● **TASK BRIEF**:
Only the lines from the one containing "Keep writing the" down to the one containing "loc=(0.056, 0.002, 0))", inclusive, are to be quoted exactly.

::::::

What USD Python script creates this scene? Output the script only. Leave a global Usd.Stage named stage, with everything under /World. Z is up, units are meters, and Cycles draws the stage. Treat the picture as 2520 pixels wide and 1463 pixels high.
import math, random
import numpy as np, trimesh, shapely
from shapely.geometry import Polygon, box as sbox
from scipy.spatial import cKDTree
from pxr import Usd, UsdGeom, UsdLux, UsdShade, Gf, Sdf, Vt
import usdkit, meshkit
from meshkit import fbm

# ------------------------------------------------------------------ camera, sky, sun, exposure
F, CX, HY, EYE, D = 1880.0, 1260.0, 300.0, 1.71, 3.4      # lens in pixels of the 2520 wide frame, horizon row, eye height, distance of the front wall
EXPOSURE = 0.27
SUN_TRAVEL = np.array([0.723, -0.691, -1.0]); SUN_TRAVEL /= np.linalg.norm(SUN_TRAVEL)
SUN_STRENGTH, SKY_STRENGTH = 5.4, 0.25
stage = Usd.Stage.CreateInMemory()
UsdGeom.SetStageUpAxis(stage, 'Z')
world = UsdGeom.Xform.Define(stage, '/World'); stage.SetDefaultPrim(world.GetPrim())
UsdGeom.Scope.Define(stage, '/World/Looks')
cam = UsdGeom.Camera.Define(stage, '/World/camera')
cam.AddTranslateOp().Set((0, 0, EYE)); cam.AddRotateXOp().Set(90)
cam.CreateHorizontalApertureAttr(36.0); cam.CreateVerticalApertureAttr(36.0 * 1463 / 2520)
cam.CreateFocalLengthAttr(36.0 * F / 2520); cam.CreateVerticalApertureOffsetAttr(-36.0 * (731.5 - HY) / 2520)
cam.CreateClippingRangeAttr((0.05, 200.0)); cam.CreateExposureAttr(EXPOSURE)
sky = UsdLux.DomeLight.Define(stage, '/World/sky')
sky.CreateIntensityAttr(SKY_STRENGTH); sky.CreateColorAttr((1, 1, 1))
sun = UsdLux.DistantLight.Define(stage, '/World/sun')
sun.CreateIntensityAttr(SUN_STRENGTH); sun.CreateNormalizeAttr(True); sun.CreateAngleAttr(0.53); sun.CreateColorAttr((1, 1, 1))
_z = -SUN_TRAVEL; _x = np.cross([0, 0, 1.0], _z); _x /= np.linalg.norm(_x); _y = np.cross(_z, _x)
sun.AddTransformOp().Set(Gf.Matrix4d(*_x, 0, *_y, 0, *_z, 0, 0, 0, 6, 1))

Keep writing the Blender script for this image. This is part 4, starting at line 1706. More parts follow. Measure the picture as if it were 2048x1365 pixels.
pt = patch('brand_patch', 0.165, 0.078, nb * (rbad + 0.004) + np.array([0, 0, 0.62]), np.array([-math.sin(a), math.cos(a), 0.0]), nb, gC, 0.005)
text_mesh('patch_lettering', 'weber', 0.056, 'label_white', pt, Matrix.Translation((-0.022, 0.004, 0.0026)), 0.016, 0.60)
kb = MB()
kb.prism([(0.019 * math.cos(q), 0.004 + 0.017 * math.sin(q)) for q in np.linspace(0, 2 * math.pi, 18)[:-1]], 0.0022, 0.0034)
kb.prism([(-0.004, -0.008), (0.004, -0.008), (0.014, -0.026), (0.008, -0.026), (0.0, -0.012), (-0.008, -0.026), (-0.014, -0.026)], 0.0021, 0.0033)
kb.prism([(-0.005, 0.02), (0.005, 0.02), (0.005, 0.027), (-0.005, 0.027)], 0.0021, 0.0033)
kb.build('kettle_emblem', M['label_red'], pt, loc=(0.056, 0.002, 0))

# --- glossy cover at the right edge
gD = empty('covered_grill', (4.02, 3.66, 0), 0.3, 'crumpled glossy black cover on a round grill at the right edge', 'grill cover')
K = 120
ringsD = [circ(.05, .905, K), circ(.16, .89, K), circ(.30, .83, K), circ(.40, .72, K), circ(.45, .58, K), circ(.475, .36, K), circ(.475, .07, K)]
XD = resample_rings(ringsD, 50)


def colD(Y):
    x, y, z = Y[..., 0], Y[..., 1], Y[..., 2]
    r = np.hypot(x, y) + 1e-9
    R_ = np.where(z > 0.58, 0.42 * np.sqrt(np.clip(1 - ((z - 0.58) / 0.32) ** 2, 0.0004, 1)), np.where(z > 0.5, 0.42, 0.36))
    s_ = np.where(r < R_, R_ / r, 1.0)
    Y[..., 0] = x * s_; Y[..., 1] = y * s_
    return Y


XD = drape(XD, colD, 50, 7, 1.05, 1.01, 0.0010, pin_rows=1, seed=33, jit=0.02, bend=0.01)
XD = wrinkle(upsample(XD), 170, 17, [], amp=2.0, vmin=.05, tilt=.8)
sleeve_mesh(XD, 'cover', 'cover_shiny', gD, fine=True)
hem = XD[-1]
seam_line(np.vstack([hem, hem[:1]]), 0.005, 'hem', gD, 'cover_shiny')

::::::

● **SOLUTION BELOW**:
Keep writing the Blender script for this image. This is part 4, starting at line 1706. More parts follow. Measure the picture as if it were 2048x1365 pixels.
pt = patch('brand_patch', 0.165, 0.078, nb * (rbad + 0.004) + np.array([0, 0, 0.62]), np.array([-math.sin(a), math.cos(a), 0.0]), nb, gC, 0.005)
text_mesh('patch_lettering', 'weber', 0.056, 'label_white', pt, Matrix.Translation((-0.022, 0.004, 0.0026)), 0.016, 0.60)
kb = MB()
kb.prism([(0.019 * math.cos(q), 0.004 + 0.017 * math.sin(q)) for q in np.linspace(0, 2 * math.pi, 18)[:-1]], 0.0022, 0.0034)
kb.prism([(-0.004, -0.008), (0.004, -0.008), (0.014, -0.026), (0.008, -0.026), (0.0, -0.012), (-0.008, -0.026), (-0.014, -0.026)], 0.0021, 0.0033)
kb.prism([(-0.005, 0.02), (0.005, 0.02), (0.005, 0.027), (-0.005, 0.027)], 0.0021, 0.0033)
kb.build('kettle_emblem', M['label_red'], pt, loc=(0.056, 0.002, 0))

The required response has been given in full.